2. In his exhaustive account of these applications, Critchley unwittingly reveals their limitations. In his unflinching fidelity to deconstruction, Critchley reproduces all of its deadlocks. In this way, the text contains its own critique (as Derrida would say, it deconstructs itself). Of course, these impasses only become visible when we situate him in the center of ongoing philosophical debates, reading him alongside the likes of Zizek, Badiou, Nancy, Laclau, Mouffe, Ranciere et cetera. We must remember, though, that while Ethics-Politics-Subjectivity is very much the keystone of Critchley's project, presenting the foundational/formal axioms of his thinking, it espouses a position that Critchley no longer advocates- subsequent texts have found him thinking through and struggling with various strands in contemporary thinking.
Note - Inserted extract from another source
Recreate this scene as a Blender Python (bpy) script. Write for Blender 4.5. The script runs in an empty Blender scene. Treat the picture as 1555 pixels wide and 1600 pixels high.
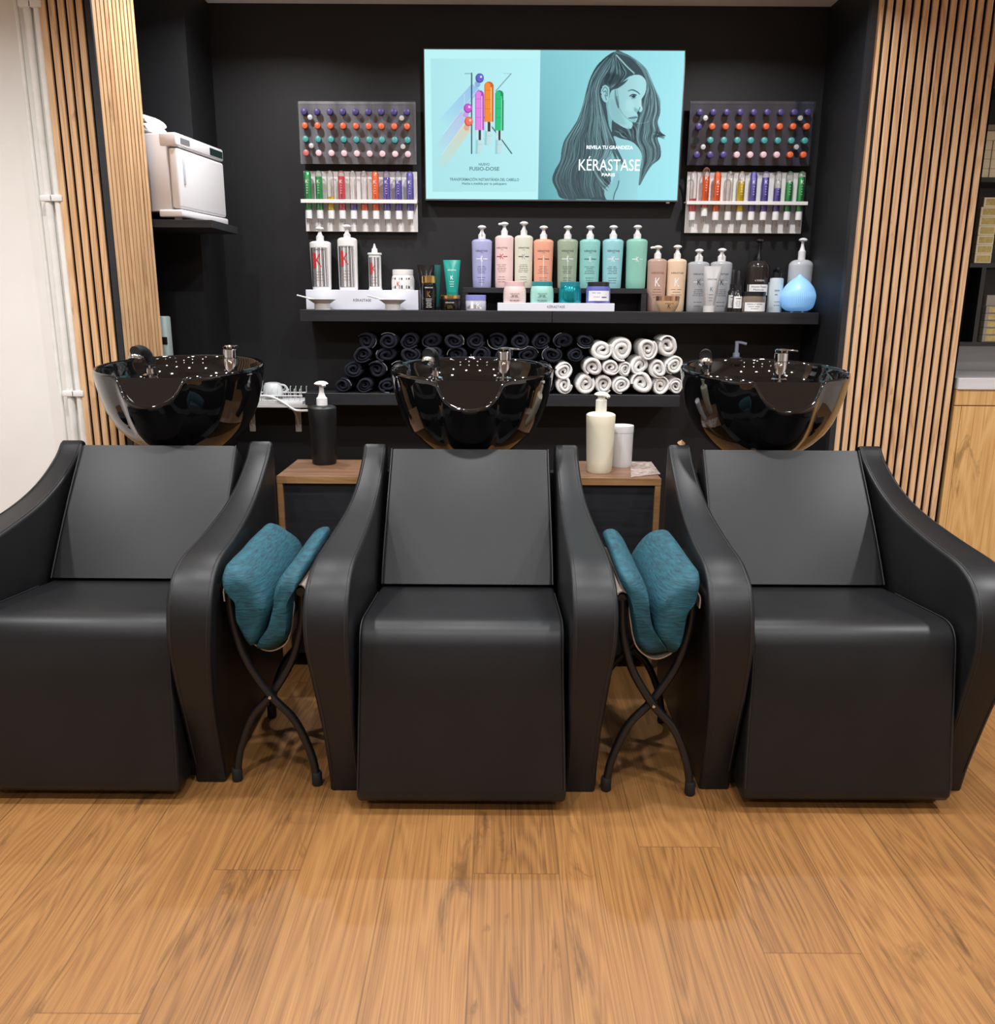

I recommend that you read Critchley's 'Infinitely Demanding', which finds him grappling with the inherent aporias of deconstructive method/supplementing it with a neo-Gramscian theory of hegemony that is distinct from Laclau and Mouffe's. Following this, watch Critchley's debate/encounter with Badiou at the Slought Foundation, 'Democracy and Disappointment', where he attempts to effect a rapprochement between his philosophy of finitude and Badiou's radical neo-Platonism. The results, I think, are very, very interesting, and I surmise that Critchley's next intervention will be marked/inflected by this encounter.